Sin perjuicio de todo ello, la OTAN ha anunciado una medida histórica: aumentar el gasto en defensa hasta el 5% del PIB de sus países miembros para el año 2035. El argumento es claro: "un mundo más peligroso exige mayor preparación". Sin embargo, esta decisión ha generado tensiones internas. El presidente del Gobierno español, Pedro Sánchez, ha mostrado su rechazo frontal a este incremento, señalando que “la seguridad no solo se construye con tanques, sino también con diplomacia, desarrollo y cohesión social”.
Esa postura le ha valido una respuesta inmediata del presidente estadounidense Donald Trump, que ha resurgido como una figura clave en la política internacional.

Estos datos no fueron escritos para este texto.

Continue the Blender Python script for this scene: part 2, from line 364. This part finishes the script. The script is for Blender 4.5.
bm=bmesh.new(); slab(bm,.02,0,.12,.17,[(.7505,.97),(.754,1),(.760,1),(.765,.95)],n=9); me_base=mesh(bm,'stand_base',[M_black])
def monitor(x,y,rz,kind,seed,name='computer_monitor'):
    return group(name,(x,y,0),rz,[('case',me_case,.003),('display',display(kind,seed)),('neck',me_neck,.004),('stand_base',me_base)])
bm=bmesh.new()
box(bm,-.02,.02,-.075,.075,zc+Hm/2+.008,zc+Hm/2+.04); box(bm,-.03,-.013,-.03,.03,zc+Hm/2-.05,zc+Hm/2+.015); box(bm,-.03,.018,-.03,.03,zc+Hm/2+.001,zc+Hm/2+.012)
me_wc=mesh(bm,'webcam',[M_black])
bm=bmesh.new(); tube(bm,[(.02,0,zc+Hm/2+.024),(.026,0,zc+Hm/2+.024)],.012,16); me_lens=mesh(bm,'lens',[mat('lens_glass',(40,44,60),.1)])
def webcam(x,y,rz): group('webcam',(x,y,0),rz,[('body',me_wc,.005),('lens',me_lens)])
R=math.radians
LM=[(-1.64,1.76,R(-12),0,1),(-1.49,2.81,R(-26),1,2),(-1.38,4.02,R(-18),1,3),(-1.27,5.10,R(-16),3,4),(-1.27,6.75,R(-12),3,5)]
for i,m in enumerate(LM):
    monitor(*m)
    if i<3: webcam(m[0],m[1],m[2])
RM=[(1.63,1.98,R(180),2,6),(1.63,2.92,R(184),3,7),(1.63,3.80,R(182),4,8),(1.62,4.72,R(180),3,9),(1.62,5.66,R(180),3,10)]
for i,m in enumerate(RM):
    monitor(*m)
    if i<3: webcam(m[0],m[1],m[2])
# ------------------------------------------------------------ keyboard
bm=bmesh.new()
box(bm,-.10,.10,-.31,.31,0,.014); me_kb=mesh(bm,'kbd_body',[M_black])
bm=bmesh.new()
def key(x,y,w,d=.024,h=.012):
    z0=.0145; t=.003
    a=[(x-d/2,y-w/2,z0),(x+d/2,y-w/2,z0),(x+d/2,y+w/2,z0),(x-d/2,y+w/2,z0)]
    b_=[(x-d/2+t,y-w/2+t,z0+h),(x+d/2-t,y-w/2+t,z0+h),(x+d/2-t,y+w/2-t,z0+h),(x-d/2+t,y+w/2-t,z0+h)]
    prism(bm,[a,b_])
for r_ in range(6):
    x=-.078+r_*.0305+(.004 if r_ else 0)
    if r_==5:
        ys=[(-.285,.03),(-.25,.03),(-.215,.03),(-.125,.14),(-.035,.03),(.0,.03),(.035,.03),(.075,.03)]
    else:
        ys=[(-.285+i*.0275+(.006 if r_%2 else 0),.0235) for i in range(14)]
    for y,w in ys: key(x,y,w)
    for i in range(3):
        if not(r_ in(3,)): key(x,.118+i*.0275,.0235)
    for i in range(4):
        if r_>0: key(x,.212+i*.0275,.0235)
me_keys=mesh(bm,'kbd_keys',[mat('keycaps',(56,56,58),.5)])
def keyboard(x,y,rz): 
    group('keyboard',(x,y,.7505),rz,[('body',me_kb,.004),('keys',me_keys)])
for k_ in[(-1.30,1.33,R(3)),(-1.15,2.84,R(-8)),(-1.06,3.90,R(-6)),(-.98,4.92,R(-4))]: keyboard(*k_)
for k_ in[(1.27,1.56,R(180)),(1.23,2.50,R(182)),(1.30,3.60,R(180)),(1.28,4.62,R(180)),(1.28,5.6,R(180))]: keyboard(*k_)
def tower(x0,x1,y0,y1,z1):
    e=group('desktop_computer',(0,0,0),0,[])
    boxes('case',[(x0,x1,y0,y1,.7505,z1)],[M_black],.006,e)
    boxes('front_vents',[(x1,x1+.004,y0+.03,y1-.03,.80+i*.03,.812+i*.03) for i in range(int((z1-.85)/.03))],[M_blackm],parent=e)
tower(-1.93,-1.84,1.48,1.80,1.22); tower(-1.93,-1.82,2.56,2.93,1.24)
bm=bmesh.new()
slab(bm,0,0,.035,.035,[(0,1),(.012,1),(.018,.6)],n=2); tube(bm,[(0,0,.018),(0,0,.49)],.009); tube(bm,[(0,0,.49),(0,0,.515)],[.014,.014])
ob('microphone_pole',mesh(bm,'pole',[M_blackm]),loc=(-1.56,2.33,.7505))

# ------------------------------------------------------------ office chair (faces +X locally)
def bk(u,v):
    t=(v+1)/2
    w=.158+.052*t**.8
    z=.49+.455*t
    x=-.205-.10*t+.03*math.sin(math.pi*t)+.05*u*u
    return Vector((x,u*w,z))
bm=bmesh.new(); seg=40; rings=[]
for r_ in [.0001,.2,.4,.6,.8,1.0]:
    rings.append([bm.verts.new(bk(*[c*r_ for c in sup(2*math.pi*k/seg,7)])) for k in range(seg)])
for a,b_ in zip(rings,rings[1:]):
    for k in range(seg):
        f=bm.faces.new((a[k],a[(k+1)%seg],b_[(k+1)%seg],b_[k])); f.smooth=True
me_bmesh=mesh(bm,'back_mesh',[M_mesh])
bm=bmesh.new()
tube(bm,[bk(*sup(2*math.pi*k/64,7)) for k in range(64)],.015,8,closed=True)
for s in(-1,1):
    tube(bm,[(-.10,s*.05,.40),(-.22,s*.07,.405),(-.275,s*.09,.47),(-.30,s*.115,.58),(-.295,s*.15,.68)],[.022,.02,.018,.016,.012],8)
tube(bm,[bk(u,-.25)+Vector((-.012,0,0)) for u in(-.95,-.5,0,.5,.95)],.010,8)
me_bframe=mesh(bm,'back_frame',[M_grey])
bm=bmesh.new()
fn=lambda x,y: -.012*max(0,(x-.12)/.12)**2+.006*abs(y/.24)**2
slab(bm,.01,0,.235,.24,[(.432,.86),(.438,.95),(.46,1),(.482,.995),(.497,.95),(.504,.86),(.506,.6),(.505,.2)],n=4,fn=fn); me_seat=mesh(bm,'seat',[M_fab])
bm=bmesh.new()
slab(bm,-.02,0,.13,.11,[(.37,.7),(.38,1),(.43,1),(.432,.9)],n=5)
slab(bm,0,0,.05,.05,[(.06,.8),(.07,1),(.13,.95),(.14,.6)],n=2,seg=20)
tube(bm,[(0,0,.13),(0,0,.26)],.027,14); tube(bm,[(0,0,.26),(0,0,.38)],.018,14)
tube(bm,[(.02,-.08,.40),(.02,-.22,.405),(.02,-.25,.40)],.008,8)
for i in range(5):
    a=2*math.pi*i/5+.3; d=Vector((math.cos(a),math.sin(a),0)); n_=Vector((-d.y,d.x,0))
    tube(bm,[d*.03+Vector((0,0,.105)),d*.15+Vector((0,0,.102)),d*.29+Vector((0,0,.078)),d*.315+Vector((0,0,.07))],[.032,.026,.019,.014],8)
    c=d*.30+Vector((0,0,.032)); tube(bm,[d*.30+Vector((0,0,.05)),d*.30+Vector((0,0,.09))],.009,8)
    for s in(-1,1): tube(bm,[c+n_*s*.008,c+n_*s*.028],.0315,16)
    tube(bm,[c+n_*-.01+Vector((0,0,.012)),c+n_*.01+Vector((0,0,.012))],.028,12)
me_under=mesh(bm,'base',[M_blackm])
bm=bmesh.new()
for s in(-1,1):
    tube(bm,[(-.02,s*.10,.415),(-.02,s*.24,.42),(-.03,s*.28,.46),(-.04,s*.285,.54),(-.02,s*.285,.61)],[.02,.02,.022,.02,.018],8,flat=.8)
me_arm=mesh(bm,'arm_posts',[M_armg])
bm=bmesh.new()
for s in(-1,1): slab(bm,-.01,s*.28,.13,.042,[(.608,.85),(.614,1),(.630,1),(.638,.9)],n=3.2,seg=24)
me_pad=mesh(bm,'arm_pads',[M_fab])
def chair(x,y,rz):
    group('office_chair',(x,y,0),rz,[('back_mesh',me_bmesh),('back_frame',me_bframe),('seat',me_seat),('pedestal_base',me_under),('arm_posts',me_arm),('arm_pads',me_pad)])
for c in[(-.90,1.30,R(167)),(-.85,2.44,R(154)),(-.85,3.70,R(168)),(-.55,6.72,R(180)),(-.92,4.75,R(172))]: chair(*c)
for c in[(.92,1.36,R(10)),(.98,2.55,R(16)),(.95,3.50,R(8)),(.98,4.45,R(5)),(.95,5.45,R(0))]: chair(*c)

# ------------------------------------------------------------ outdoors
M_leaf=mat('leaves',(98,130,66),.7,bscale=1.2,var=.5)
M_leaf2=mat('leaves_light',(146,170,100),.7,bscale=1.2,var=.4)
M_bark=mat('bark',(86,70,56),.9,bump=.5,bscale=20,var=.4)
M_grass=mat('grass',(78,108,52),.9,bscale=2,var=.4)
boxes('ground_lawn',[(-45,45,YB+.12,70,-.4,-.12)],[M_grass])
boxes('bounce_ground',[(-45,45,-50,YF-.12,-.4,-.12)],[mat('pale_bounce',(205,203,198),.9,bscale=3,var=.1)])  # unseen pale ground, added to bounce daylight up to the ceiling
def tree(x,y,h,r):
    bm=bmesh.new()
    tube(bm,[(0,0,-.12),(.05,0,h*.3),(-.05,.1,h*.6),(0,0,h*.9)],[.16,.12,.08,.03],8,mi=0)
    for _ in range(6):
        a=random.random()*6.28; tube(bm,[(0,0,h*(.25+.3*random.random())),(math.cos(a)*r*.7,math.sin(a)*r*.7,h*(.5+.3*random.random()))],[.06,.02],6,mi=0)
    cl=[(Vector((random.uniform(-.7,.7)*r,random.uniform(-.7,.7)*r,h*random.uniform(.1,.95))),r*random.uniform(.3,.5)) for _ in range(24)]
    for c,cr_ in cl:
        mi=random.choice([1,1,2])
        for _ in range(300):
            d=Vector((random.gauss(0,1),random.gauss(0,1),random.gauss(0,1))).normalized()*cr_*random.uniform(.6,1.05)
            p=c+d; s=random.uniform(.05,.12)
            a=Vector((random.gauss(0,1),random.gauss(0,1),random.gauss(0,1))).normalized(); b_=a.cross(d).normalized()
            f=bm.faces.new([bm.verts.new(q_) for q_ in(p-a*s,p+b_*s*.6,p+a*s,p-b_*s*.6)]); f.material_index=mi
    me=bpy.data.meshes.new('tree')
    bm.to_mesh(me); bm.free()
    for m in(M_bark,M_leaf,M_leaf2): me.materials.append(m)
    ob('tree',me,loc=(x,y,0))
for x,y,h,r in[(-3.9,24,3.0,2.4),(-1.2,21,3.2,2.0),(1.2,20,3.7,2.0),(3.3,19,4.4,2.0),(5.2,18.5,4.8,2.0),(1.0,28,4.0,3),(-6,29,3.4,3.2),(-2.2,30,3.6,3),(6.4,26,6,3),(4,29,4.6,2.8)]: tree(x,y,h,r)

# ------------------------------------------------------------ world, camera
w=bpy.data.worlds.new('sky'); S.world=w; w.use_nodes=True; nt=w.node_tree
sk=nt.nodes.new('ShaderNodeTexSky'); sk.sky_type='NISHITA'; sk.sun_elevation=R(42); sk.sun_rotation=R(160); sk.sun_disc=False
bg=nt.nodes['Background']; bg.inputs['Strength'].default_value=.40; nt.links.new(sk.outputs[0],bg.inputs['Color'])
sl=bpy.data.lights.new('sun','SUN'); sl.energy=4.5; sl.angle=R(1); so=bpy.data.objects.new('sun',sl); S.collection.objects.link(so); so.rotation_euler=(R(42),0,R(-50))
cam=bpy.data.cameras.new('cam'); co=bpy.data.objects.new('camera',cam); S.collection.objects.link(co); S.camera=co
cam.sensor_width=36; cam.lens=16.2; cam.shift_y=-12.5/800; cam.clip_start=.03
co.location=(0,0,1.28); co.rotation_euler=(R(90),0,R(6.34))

Trump ha amenazado con imponer aranceles comerciales a España si no cumple con los objetivos de defensa, afirmando que “quien no paga su parte en defensa, la paga en economía”. Una amenaza que recuerda a las presiones económicas previas a grandes conflictos del siglo XX.
Históricamente, las guerras mundiales no estallaron de un día para otro. Fueron el resultado de una acumulación de crisis mal gestionadas, alianzas rígidas y decisiones unilaterales. Hoy, el mundo parece estar en una situación similar: múltiples frentes abiertos, alianzas militares tensas, amenazas económicas y una narrativa cada vez más belicista en los discursos oficiales.
Evitar una guerra global no es responsabilidad exclusiva de los gobiernos. Es un desafío colectivo que implica a ciudadanos, instituciones, medios de comunicación y líderes internacionales.
La historia aún no está escrita. Si algo nos enseñó el siglo XX es que la paz no se mantiene sola: se construye día a día, con decisiones valientes, diálogo honesto y una ciudadanía informada.
No estamos condenados a una Tercera Guerra Mundial, pero tampoco estamos inmunes.